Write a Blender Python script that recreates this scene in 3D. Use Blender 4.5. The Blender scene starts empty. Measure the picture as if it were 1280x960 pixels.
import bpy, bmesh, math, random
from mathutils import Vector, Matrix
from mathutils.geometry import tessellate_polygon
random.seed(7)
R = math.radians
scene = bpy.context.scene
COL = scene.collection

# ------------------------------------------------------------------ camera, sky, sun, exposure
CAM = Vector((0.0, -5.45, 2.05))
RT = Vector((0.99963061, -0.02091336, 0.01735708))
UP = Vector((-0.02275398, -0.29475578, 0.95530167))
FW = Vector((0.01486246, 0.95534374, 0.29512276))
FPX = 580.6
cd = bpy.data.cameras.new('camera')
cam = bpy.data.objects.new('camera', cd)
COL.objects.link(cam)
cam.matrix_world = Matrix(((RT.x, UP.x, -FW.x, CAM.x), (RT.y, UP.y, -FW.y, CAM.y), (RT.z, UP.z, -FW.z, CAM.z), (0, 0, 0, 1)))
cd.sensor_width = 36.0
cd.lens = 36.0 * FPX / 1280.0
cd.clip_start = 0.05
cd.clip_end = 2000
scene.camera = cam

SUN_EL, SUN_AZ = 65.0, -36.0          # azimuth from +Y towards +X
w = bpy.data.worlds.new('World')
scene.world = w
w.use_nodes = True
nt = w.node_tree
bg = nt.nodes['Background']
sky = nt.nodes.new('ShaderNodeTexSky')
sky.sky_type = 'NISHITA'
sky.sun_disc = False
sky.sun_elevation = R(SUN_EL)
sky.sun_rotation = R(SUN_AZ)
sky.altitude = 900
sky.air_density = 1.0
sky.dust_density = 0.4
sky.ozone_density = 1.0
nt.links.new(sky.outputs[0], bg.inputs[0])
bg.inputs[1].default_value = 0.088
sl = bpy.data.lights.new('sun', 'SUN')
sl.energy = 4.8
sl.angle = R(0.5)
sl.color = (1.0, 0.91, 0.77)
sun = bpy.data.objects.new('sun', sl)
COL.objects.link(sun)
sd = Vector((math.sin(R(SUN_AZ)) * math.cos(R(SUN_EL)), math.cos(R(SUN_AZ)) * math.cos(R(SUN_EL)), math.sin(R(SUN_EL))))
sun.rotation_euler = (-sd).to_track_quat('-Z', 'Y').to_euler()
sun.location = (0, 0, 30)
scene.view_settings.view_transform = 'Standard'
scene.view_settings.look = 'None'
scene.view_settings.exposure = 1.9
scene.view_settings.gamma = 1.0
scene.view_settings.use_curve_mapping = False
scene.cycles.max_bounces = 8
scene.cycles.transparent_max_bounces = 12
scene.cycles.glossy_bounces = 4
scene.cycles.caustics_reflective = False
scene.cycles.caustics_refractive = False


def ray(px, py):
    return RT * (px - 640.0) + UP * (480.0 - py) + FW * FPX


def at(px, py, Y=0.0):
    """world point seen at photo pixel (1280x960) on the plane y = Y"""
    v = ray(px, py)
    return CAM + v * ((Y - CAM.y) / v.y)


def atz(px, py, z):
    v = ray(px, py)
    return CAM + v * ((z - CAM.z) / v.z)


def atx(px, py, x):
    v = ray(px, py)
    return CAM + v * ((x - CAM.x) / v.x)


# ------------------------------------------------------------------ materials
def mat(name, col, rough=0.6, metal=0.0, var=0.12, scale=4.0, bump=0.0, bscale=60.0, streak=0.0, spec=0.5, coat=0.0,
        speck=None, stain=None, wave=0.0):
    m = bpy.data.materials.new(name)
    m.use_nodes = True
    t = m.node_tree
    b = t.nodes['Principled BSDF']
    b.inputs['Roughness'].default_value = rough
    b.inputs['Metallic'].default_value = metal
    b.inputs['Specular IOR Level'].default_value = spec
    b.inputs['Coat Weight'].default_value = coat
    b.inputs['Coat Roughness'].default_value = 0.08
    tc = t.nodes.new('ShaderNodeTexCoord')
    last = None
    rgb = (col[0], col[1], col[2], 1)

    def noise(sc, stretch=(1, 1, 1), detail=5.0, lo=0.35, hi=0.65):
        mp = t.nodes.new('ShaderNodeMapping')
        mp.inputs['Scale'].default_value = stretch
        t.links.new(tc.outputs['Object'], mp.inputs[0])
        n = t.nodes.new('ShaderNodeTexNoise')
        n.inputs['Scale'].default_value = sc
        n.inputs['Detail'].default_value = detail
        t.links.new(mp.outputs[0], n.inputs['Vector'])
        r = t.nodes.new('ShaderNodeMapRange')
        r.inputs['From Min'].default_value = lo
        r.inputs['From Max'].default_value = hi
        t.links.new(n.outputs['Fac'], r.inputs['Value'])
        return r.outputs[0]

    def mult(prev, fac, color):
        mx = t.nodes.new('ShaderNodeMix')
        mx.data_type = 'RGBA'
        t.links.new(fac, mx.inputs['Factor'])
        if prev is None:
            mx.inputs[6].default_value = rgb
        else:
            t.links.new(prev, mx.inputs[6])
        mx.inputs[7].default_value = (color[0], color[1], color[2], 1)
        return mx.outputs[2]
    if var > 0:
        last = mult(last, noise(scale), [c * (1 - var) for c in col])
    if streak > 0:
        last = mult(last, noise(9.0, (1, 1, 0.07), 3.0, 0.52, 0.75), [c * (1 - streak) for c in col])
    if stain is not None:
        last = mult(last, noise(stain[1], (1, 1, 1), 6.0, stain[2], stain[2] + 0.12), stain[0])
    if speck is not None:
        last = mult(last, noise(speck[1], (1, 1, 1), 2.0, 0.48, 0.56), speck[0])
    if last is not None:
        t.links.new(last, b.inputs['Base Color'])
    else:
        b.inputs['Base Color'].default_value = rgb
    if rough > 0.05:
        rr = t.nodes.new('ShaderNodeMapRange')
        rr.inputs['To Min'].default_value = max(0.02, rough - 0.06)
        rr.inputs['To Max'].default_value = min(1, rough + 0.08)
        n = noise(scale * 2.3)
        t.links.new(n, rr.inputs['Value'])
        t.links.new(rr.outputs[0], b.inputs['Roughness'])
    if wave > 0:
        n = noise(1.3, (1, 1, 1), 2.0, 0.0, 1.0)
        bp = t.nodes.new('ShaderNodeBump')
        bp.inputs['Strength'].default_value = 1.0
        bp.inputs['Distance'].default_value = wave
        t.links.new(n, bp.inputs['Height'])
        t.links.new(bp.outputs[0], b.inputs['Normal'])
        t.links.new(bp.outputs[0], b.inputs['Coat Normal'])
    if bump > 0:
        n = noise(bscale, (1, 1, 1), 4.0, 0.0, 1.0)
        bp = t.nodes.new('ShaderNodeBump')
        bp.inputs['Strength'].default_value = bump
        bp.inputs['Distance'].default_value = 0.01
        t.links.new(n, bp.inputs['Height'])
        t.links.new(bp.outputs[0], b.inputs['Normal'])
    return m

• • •

> Set problem: Retype the listing above in full, with no alterations.

> Written answer:
Write a Blender Python script that recreates this scene in 3D. Use Blender 4.5. The Blender scene starts empty. Measure the picture as if it were 1280x960 pixels.
import bpy, bmesh, math, random
from mathutils import Vector, Matrix
from mathutils.geometry import tessellate_polygon
random.seed(7)
R = math.radians
scene = bpy.context.scene
COL = scene.collection

# ------------------------------------------------------------------ camera, sky, sun, exposure
CAM = Vector((0.0, -5.45, 2.05))
RT = Vector((0.99963061, -0.02091336, 0.01735708))
UP = Vector((-0.02275398, -0.29475578, 0.95530167))
FW = Vector((0.01486246, 0.95534374, 0.29512276))
FPX = 580.6
cd = bpy.data.cameras.new('camera')
cam = bpy.data.objects.new('camera', cd)
COL.objects.link(cam)
cam.matrix_world = Matrix(((RT.x, UP.x, -FW.x, CAM.x), (RT.y, UP.y, -FW.y, CAM.y), (RT.z, UP.z, -FW.z, CAM.z), (0, 0, 0, 1)))
cd.sensor_width = 36.0
cd.lens = 36.0 * FPX / 1280.0
cd.clip_start = 0.05
cd.clip_end = 2000
scene.camera = cam

SUN_EL, SUN_AZ = 65.0, -36.0          # azimuth from +Y towards +X
w = bpy.data.worlds.new('World')
scene.world = w
w.use_nodes = True
nt = w.node_tree
bg = nt.nodes['Background']
sky = nt.nodes.new('ShaderNodeTexSky')
sky.sky_type = 'NISHITA'
sky.sun_disc = False
sky.sun_elevation = R(SUN_EL)
sky.sun_rotation = R(SUN_AZ)
sky.altitude = 900
sky.air_density = 1.0
sky.dust_density = 0.4
sky.ozone_density = 1.0
nt.links.new(sky.outputs[0], bg.inputs[0])
bg.inputs[1].default_value = 0.088
sl = bpy.data.lights.new('sun', 'SUN')
sl.energy = 4.8
sl.angle = R(0.5)
sl.color = (1.0, 0.91, 0.77)
sun = bpy.data.objects.new('sun', sl)
COL.objects.link(sun)
sd = Vector((math.sin(R(SUN_AZ)) * math.cos(R(SUN_EL)), math.cos(R(SUN_AZ)) * math.cos(R(SUN_EL)), math.sin(R(SUN_EL))))
sun.rotation_euler = (-sd).to_track_quat('-Z', 'Y').to_euler()
sun.location = (0, 0, 30)
scene.view_settings.view_transform = 'Standard'
scene.view_settings.look = 'None'
scene.view_settings.exposure = 1.9
scene.view_settings.gamma = 1.0
scene.view_settings.use_curve_mapping = False
scene.cycles.max_bounces = 8
scene.cycles.transparent_max_bounces = 12
scene.cycles.glossy_bounces = 4
scene.cycles.caustics_reflective = False
scene.cycles.caustics_refractive = False


def ray(px, py):
    return RT * (px - 640.0) + UP * (480.0 - py) + FW * FPX


def at(px, py, Y=0.0):
    """world point seen at photo pixel (1280x960) on the plane y = Y"""
    v = ray(px, py)
    return CAM + v * ((Y - CAM.y) / v.y)


def atz(px, py, z):
    v = ray(px, py)
    return CAM + v * ((z - CAM.z) / v.z)


def atx(px, py, x):
    v = ray(px, py)
    return CAM + v * ((x - CAM.x) / v.x)


# ------------------------------------------------------------------ materials
def mat(name, col, rough=0.6, metal=0.0, var=0.12, scale=4.0, bump=0.0, bscale=60.0, streak=0.0, spec=0.5, coat=0.0,
        speck=None, stain=None, wave=0.0):
    m = bpy.data.materials.new(name)
    m.use_nodes = True
    t = m.node_tree
    b = t.nodes['Principled BSDF']
    b.inputs['Roughness'].default_value = rough
    b.inputs['Metallic'].default_value = metal
    b.inputs['Specular IOR Level'].default_value = spec
    b.inputs['Coat Weight'].default_value = coat
    b.inputs['Coat Roughness'].default_value = 0.08
    tc = t.nodes.new('ShaderNodeTexCoord')
    last = None
    rgb = (col[0], col[1], col[2], 1)

    def noise(sc, stretch=(1, 1, 1), detail=5.0, lo=0.35, hi=0.65):
        mp = t.nodes.new('ShaderNodeMapping')
        mp.inputs['Scale'].default_value = stretch
        t.links.new(tc.outputs['Object'], mp.inputs[0])
        n = t.nodes.new('ShaderNodeTexNoise')
        n.inputs['Scale'].default_value = sc
        n.inputs['Detail'].default_value = detail
        t.links.new(mp.outputs[0], n.inputs['Vector'])
        r = t.nodes.new('ShaderNodeMapRange')
        r.inputs['From Min'].default_value = lo
        r.inputs['From Max'].default_value = hi
        t.links.new(n.outputs['Fac'], r.inputs['Value'])
        return r.outputs[0]

    def mult(prev, fac, color):
        mx = t.nodes.new('ShaderNodeMix')
        mx.data_type = 'RGBA'
        t.links.new(fac, mx.inputs['Factor'])
        if prev is None:
            mx.inputs[6].default_value = rgb
        else:
            t.links.new(prev, mx.inputs[6])
        mx.inputs[7].default_value = (color[0], color[1], color[2], 1)
        return mx.outputs[2]
    if var > 0:
        last = mult(last, noise(scale), [c * (1 - var) for c in col])
    if streak > 0:
        last = mult(last, noise(9.0, (1, 1, 0.07), 3.0, 0.52, 0.75), [c * (1 - streak) for c in col])
    if stain is not None:
        last = mult(last, noise(stain[1], (1, 1, 1), 6.0, stain[2], stain[2] + 0.12), stain[0])
    if speck is not None:
        last = mult(last, noise(speck[1], (1, 1, 1), 2.0, 0.48, 0.56), speck[0])
    if last is not None:
        t.links.new(last, b.inputs['Base Color'])
    else:
        b.inputs['Base Color'].default_value = rgb
    if rough > 0.05:
        rr = t.nodes.new('ShaderNodeMapRange')
        rr.inputs['To Min'].default_value = max(0.02, rough - 0.06)
        rr.inputs['To Max'].default_value = min(1, rough + 0.08)
        n = noise(scale * 2.3)
        t.links.new(n, rr.inputs['Value'])
        t.links.new(rr.outputs[0], b.inputs['Roughness'])
    if wave > 0:
        n = noise(1.3, (1, 1, 1), 2.0, 0.0, 1.0)
        bp = t.nodes.new('ShaderNodeBump')
        bp.inputs['Strength'].default_value = 1.0
        bp.inputs['Distance'].default_value = wave
        t.links.new(n, bp.inputs['Height'])
        t.links.new(bp.outputs[0], b.inputs['Normal'])
        t.links.new(bp.outputs[0], b.inputs['Coat Normal'])
    if bump > 0:
        n = noise(bscale, (1, 1, 1), 4.0, 0.0, 1.0)
        bp = t.nodes.new('ShaderNodeBump')
        bp.inputs['Strength'].default_value = bump
        bp.inputs['Distance'].default_value = 0.01
        t.links.new(n, bp.inputs['Height'])
        t.links.new(bp.outputs[0], b.inputs['Normal'])
    return m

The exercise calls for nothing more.